Como escrevi nos dois textos anteriores a este, em 2018 me apresentei pessoalmente e entreguei uma carta [1] a um dos anciães mais “antigos” da capital de São Paulo. Eu tentei expor que alguns discursos pregados na igreja produziam grandes ruínas materiais e espirituais: da morte do corpo, por meio de suicídio, ou da alma, por meio de um afastamento completo da fé.
Novamente, e talvez tangenciando um pouco menos, em 2019 enviei outra carta [2], pouco antes da 84ª Reunião Geral de Ensinamentos (RGE) [3].
É claro que eu sabia que essas minhas manifestações não mudariam nada dentro da igreja, e que os irmãos continuariam pensando e agindo como sempre. No entanto, acredito que devido ao contexto geral do nosso país, de discriminação e de preconceito sancionados no imaginário coletivo, a RGE produziu um tópico de ensinamento, que transcrevo a seguir.

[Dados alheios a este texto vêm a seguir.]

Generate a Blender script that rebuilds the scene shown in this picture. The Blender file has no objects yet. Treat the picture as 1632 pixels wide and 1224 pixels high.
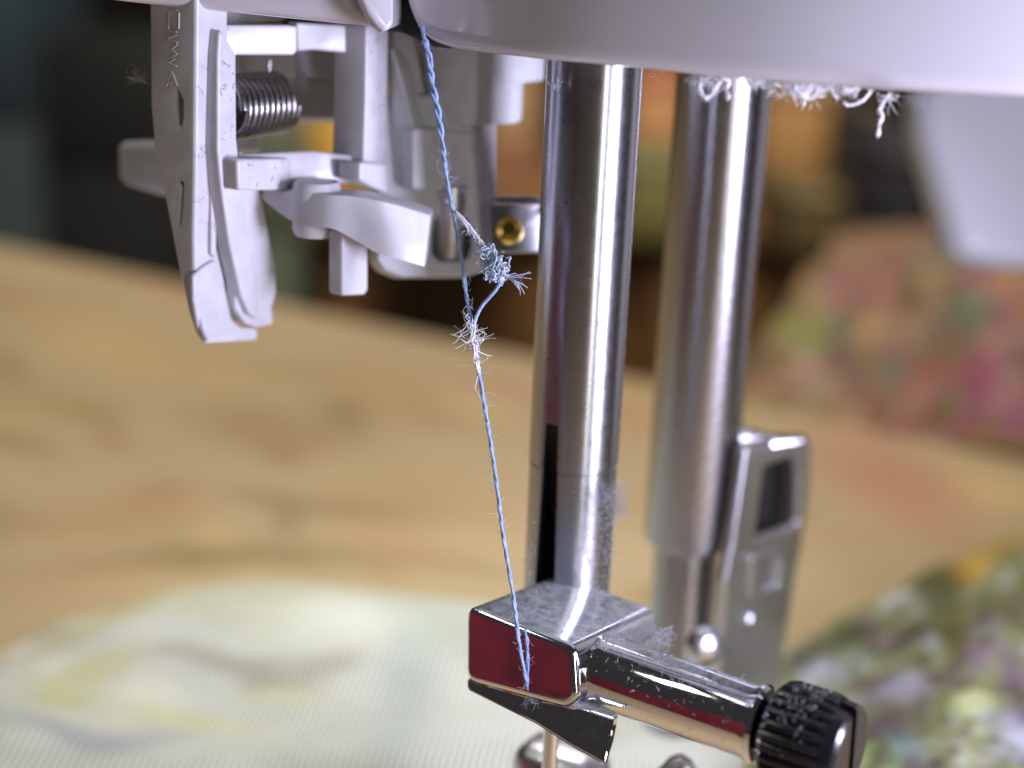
import bpy, bmesh, math, random
from mathutils import Vector, Matrix, noise
random.seed(7)
R = math.radians
scene = bpy.context.scene
col = scene.collection
scene.unit_settings.system = 'METRIC'
scene.unit_settings.scale_length = 0.01          # one unit is one centimetre

# ------------------------------------------------------------------ camera
W, H, FPX = 1632.0, 1224.0, 2357.0               # photo size and focal length in its pixels
PITCH, ROLL, DIST = R(16.5), R(2.4), 10.4
F = Vector((0, math.cos(PITCH), -math.sin(PITCH)))
u0 = Vector((0, math.sin(PITCH), math.cos(PITCH))); r0 = Vector((1, 0, 0))
RT = r0*math.cos(ROLL) + u0*math.sin(ROLL)
UP = u0*math.cos(ROLL) - r0*math.sin(ROLL)
CAM = -F*DIST
cd = bpy.data.cameras.new('camera'); cam = bpy.data.objects.new('camera', cd); col.objects.link(cam)
cam.matrix_world = Matrix(((RT.x, UP.x, -F.x, CAM.x), (RT.y, UP.y, -F.y, CAM.y), (RT.z, UP.z, -F.z, CAM.z), (0, 0, 0, 1)))
cd.sensor_width = 36; cd.lens = 36*FPX/W
cd.clip_start = .1; cd.clip_end = 1000
cd.dof.use_dof = True; cd.dof.focus_distance = 9.7
APERTURE = 0.17                                   # lens opening radius, cm
cd.dof.aperture_fstop = cd.lens*1e-3/(2*APERTURE)
cd.dof.aperture_blades = 0
scene.camera = cam

# ------------------------------------------------------------------ world and lamps
world = bpy.data.worlds.new('World'); scene.world = world; world.use_nodes = True
bg = world.node_tree.nodes['Background']
bg.inputs[0].default_value = (.92, .84, .86, 1); bg.inputs[1].default_value = .024
def area(name, loc, target, size, sy, power, color, spread=180):
    l = bpy.data.lights.new(name, 'AREA'); l.shape = 'RECTANGLE'; l.size = size; l.size_y = sy
    l.energy = power; l.color = color; l.spread = R(spread)
    o = bpy.data.objects.new(name, l); col.objects.link(o); o.location = loc
    o.rotation_euler = (Vector(target)-Vector(loc)).to_track_quat('-Z', 'Y').to_euler(); return o
area('machine_led_lamp', (7.9, -5.7, 1.0), (0.2, .3, -.4), 2.0, 3.6, 960, (.74, .73, 1.0), 150)
area('under_head_lamp', (.2, 4.2, 1.9), (-2.2, 6.5, -4.6), 1.6, .8, 150, (.90, .95, 1), 140)
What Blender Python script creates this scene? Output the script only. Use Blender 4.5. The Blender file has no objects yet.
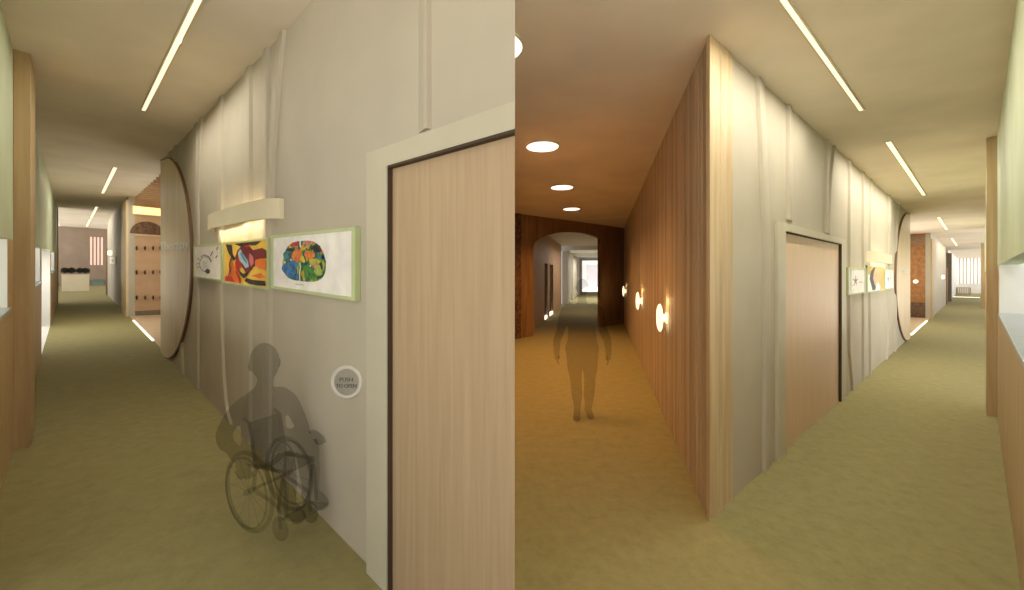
import bpy, bmesh, math, random
from mathutils import Vector, Matrix
random.seed(7)
SC = bpy.context.scene
COL = SC.collection
# ------------------------------------------------------------------ survey of the place
F = 400.0; CX = 512.0; HY = 275.5; H = 1.70

class Fr:
    """A straight corridor direction: u runs along it, v to its right, h above its floor."""
    def __init__(s, vx, vy):
        dx, dy, dz = (vx-CX)/F, 1.0, (HY-vy)/F
        n = math.hypot(dx, dy)
        s.d = (dx/n, dy/n); s.t = (dy/n, -dx/n); s.s = dz/n
    def P(s, u, v, h):
        return Vector((u*s.d[0]+v*s.t[0], u*s.d[1]+v*s.t[1], h+s.s*u))
    def ray(s, px):
        x = (px-CX)/F
        return x*s.d[0]+s.d[1], x*s.t[0]+s.t[1]
    def onV(s, px, py, v):
        rd, rt = s.ray(px); k = v/rt; u = k*rd
        return u, H + k*(HY-py)/F - s.s*u
    def uV(s, px, v): return s.onV(px, 0, v)[0]
    def onU(s, px, py, u):
        rd, rt = s.ray(px); k = u/rd
        return k*rt, H + k*(HY-py)/F - s.s*u
    def onH(s, px, py, h):
        rd, rt = s.ray(px); k = (H-h)/(s.s*rd-(HY-py)/F)
        return k*rd, k*rt

L = Fr(71, 257); R = Fr(978, 275.5); A = Fr(603, 275.5)
vL = L.onH(268.6, 461.9, 0)[1]
hL = L.onV(251.7, 66.1, vL)[1]
vR = R.onH(853.9, 388, 0)[1]
hR = R.onV(787.8, 105.8, vR)[1]
vLs = L.onH(41, 357, 0)[1]
vRs = R.onH(1006, 480, 0)[1]

# ------------------------------------------------------------------ materials
def lin(c):
    out = []
    for x in c:
        x = x/255.0
        out.append(x/12.92 if x <= .04045 else ((x+.055)/1.055)**2.4)
    return (*out, 1.0)
M = {}
def base_mat(name):
    m = bpy.data.materials.new(name); m.use_nodes = True
    M[name] = m
    nt = m.node_tree; b = nt.nodes['Principled BSDF']
    return m, nt, b
def paint(name, c, rough=.7, scale=6.0, amt=.05, bump=0.0, metal=0.0, stretch=(1,1,1), bscale=None, c2=None, detail=3):
    m, nt, b = base_mat(name)
    tc = nt.nodes.new('ShaderNodeTexCoord'); mp = nt.nodes.new('ShaderNodeMapping')
    mp.inputs['Scale'].default_value = stretch
    nt.links.new(tc.outputs['Object'], mp.inputs['Vector'])
    n = nt.nodes.new('ShaderNodeTexNoise'); n.inputs['Scale'].default_value = scale; n.inputs['Detail'].default_value = detail
    nt.links.new(mp.outputs[0], n.inputs['Vector'])
    r = nt.nodes.new('ShaderNodeValToRGB')
    a = lin(c)
    if c2 is None:
        lo = tuple(max(0, x*(1-amt*2)) for x in a[:3])+(1,); hi = tuple(min(1, x*(1+amt*2)) for x in a[:3])+(1,)
    else:
        lo = lin(c2); hi = a
    r.color_ramp.elements[0].position = .32; r.color_ramp.elements[1].position = .68
    r.color_ramp.elements[0].color = lo; r.color_ramp.elements[1].color = hi
    nt.links.new(n.outputs['Fac'], r.inputs['Fac']); nt.links.new(r.outputs[0], b.inputs['Base Color'])
    b.inputs['Roughness'].default_value = rough; b.inputs['Metallic'].default_value = metal
    if bump:
        n2 = nt.nodes.new('ShaderNodeTexNoise'); n2.inputs['Scale'].default_value = bscale or scale*8
        nt.links.new(mp.outputs[0], n2.inputs['Vector'])
        bp = nt.nodes.new('ShaderNodeBump'); bp.inputs['Strength'].default_value = bump; bp.inputs['Distance'].default_value = .01
        nt.links.new(n2.outputs['Fac'], bp.inputs['Height']); nt.links.new(bp.outputs[0], b.inputs['Normal'])
    return m
def wood(name, c, c2, rough=.55, scale=9.0):
    return paint(name, c, rough, scale, c2=c2, stretch=(1.6, 1.6, .10), bump=.05, detail=6)
def glow(name, c, s, base=(240,230,200)):
    m, nt, b = base_mat(name)
    b.inputs['Base Color'].default_value = lin(base)
    b.inputs['Emission Color'].default_value = lin(c); b.inputs['Emission Strength'].default_value = s
    return m

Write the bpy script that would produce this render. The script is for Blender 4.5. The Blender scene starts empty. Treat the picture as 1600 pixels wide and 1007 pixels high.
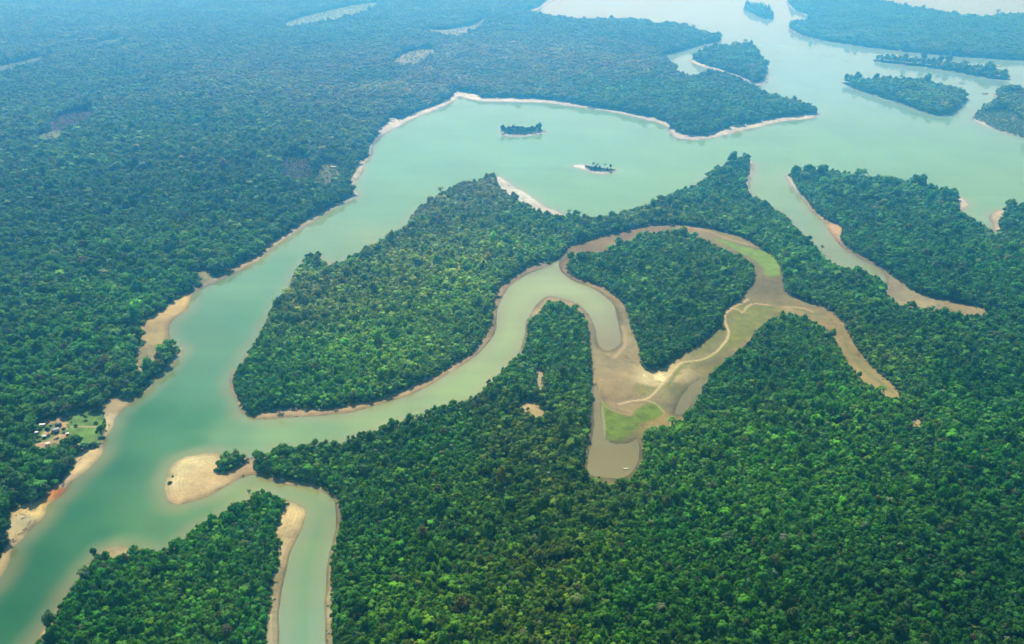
import bpy, bmesh, math, random
import numpy as np
from math import radians, sin, cos, pi

R = np.random.RandomState(7)
random.seed(7)
scene = bpy.context.scene
col = scene.collection

# ------------------------------------------------------------------ camera, sky, sun, exposure
FPX, CX, CY, PITCH, CAMH = 1386.0, 800.0, 503.5, radians(25.2), 500.0
cam = bpy.data.cameras.new('camera')
cam.sensor_width = 36.0
cam.lens = 36.0 * FPX / 1600.0
cam.clip_start = 1.0
cam.clip_end = 90000.0
camo = bpy.data.objects.new('camera', cam)
camo.location = (0, 0, CAMH)
camo.rotation_euler = (radians(90) - PITCH, 0, 0)
col.objects.link(camo)
scene.camera = camo

SUN_EL, SUN_AZ = radians(50), radians(-15)      # azimuth measured from +Y (view direction) towards +X
sun = bpy.data.lights.new('sun', 'SUN')
sun.energy = 5.0
sun.angle = radians(0.6)
sun.color = (1.0, 0.97, 0.95)
suno = bpy.data.objects.new('sun', sun)
d = (sin(SUN_AZ) * cos(SUN_EL), cos(SUN_AZ) * cos(SUN_EL), sin(SUN_EL))
import mathutils
suno.rotation_euler = mathutils.Vector(d).to_track_quat('Z', 'Y').to_euler()
suno.location = (0, 0, 900)
col.objects.link(suno)

w = bpy.data.worlds.new('World')
scene.world = w
w.use_nodes = True
nt = w.node_tree
sky = nt.nodes.new('ShaderNodeTexSky')
sky.sky_type = 'NISHITA'
sky.sun_disc = False
sky.sun_elevation = SUN_EL
sky.sun_rotation = SUN_AZ
sky.altitude = 500
sky.air_density = 1.2
sky.dust_density = 1.2
sky.ozone_density = 1.5
bg = nt.nodes['Background']
nt.links.new(sky.outputs[0], bg.inputs[0])
bg.inputs[1].default_value = 0.065

vs = scene.view_settings
vs.view_transform = 'Standard'
vs.look = 'None'
vs.exposure = 0.78
vs.gamma = 1.0
cy = scene.cycles
cy.max_bounces = 6
cy.diffuse_bounces = 2
cy.glossy_bounces = 2
cy.transmission_bounces = 2
cy.transparent_max_bounces = 4
cy.volume_bounces = 4
cy.use_adaptive_sampling = True
cy.adaptive_threshold = 0.02
cy.use_denoising = True
cy.sample_clamp_indirect = 4.0
HAZE_DENSITY = 3.9e-4
HAZE_COLOR = (0.09, 0.48, 1.0)
HAZE_G = 0.85

# ------------------------------------------------------------------ helpers
SP, CP = sin(PITCH), cos(PITCH)


def unproj(px, py, z=0.0):
    """photo pixel (1600 x 1007) -> point of the level at height z"""
    px = np.asarray(px, float); py = np.asarray(py, float)
    x = (px - CX) / FPX
    u = -(py - CY) / FPX
    Z = -SP + CP * u
    t = (z - CAMH) / Z
    return t * x, t * (CP + SP * u)


def proj(x, y, z):
    dz = z - CAMH
    f = y * CP - dz * SP
    u = y * SP + dz * CP
    return CX + FPX * x / f, CY - FPX * u / f, f


def lin(r, g=None, b=None):
    if g is None:
        r, g, b = r
    c = np.array([r, g, b], float) / 255.0
    return np.where(c <= 0.04045, c / 12.92, ((c + 0.055) / 1.055) ** 2.4)


def _hash(ix, iy, s):
    h = (ix.astype(np.int64) * 374761393 + iy.astype(np.int64) * 668265263 + s * 974634777) & 0xffffffff
    h = ((h ^ (h >> 13)) * 1274126177) & 0xffffffff
    h = (h ^ (h >> 16)) & 0xffff
    return h / 65535.0


def vnoise(x, y, s=0):
    ix = np.floor(x); iy = np.floor(y)
    fx = x - ix; fy = y - iy
    fx = fx * fx * (3 - 2 * fx); fy = fy * fy * (3 - 2 * fy)
    a = _hash(ix, iy, s); b = _hash(ix + 1, iy, s); c = _hash(ix, iy + 1, s); e = _hash(ix + 1, iy + 1, s)
    return (a * (1 - fx) + b * fx) * (1 - fy) + (c * (1 - fx) + e * fx) * fy


def fbm(x, y, s=0, o=3):
    v = 0; a = 0.5; t = 0
    for k in range(o):
        v = v + a * vnoise(x * 2 ** k, y * 2 ** k, s + 17 * k); t += a; a *= 0.5
    return v / t


def smooth(a, b, x):
    t = np.clip((x - a) / (b - a), 0, 1)
    return t * t * (3 - 2 * t)


def parse(txt, H=11.0):
    """'x,y x,yT ...' : photo pixels of a shore; T = what shows there is the top of trees H metres tall"""
    P = []
    for tok in txt.split():
        t = tok.endswith('T')
        a, b = tok.rstrip('T').split(',')
        X, Y = unproj(float(a), float(b), H if t else 0.0)
        P.append((float(X), float(Y)))
    return np.array(P)


def natural(P, closed=True, rough=1.0, seed=0):
    """round the traced corners, resample, and roughen at a scale that suits the distance"""
    for _ in range(2):
        Q = np.roll(P, -1, 0) if closed else P[1:]
        A = P if closed else P[:-1]
        N = np.empty((len(A) * 2, 2))
        N[0::2] = A * 0.75 + Q * 0.25
        N[1::2] = A * 0.25 + Q * 0.75
        if not closed:
            N = np.vstack([P[:1], N, P[-1:]])
        P = N
    out = []
    n = len(P)
    for i in range(n if closed else n - 1):
        a = P[i]; b = P[(i + 1) % n]
        L = np.hypot(*(b - a)); r = max(300.0, min(np.hypot(*a), np.hypot(*b)))
        k = int(min(200, max(1, math.ceil(L / (0.006 * r)))))
        for j in range(k):
            out.append(a + (b - a) * (j / k))
    if not closed:
        out.append(P[-1])
    P = np.array(out)
    r = np.clip(np.hypot(P[:, 0], P[:, 1]), 300, 6000)
    wl = 9 + 0.012 * r
    amp = rough * (0.8 + 0.0011 * r)
    dx = fbm(P[:, 0] / wl, P[:, 1] / wl, 100 + seed) - 0.5
    dy = fbm(P[:, 0] / wl, P[:, 1] / wl, 200 + seed) - 0.5
    return P + np.stack([dx, dy], 1) * 2 * amp[:, None]


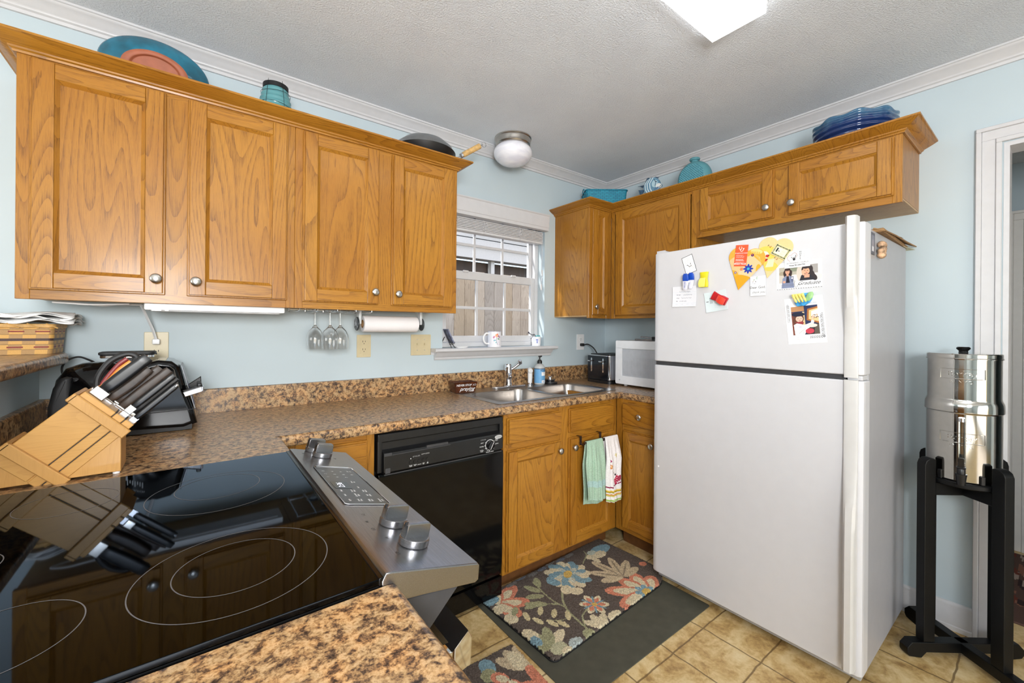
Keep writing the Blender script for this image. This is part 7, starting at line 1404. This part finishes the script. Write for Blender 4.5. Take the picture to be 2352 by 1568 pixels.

10. Casamento de pessoas do mesmo sexo
O ministério esclarece à irmandade que devemos respeitar os direitos das pessoas referente à união conjugal entre pessoas do mesmo sexo pois, segundo a Constituição do Brasil, são livres para optarem sobre o modo de regerem suas vidas, em todos os aspectos, quer familiar, social, sentimental e religioso. Devemos permanecer fiéis à Palavra de Deus que condena a idolatria e depravação das pessoas, conforme escrito em Rom 1:18 ao 32. São condenados também aqueles que conhecem a justiça de Deus, mas consentem com o pecado, participando de tais atos, inclusive em festas relativas a essas uniões.
Eu realmente não sei o contexto e motivação para a produção deste tópico. Talvez um registro de que a instituição não comunga, ao menos em teoria, com o desrespeito às pessoas ou, talvez, a quantidade de casamentos homoafetivos tenha aumentado entre a mocidade (amém! rs), ou… não sei.
Sobre o tópico em si, primeiro, é nítido que, embora deve ter sido lido e editado várias vezes, foi feito sem pensar nos próprios princípios cristãos, afinal, precisariam de que a Constituição determinasse que homossexuais são livres para que nos respeitassem? Ou não é o próprio Evangelho que ressoa “Salvação! Salvação! Vida eterna e perdão”? Ou não é a própria Palavra que diz que Deus quer que sejamos um, como Ele mesmo é?
E como ser “um” sem respeitar o próximo? Aliás, a Palavra diz AMAR ao próximo.
Não diz só isso, não! Diz assim, por meio das palavras do próprio Cristo: Amem ao próximo como eu, Jesus, amei vocês!
Ora! Não foi Jesus quem morreu por amor aos malfeitores? Não foi ele quem morreu para salvar os injustos [4]? E não diz a Palavra: não há um justo sequer, ninguém que seja aceitável diante de Deus [5]?
E, agora, nos devem respeito, a nós homossexuais, apenas porque a Constituição assim legisla?
Há algo errado!
O tópico está correto no que diz respeito à necessidade de nos manter fiéis à Palavra que condena a idolatria e a depravação das pessoas. Há, contudo, necessidade de entendermos que ser homossexual não é, necessariamente, ser o depravado condenado em Romanos 1:18-32. Não é ser um animal em busca incessante do coito, nem ser uma pessoa desenfreada que quer ter a prática sexual com todos que puder, embora, é verdade, muitos agem assim, contudo, esse comportamento nada tem a ver com a homossexualidade!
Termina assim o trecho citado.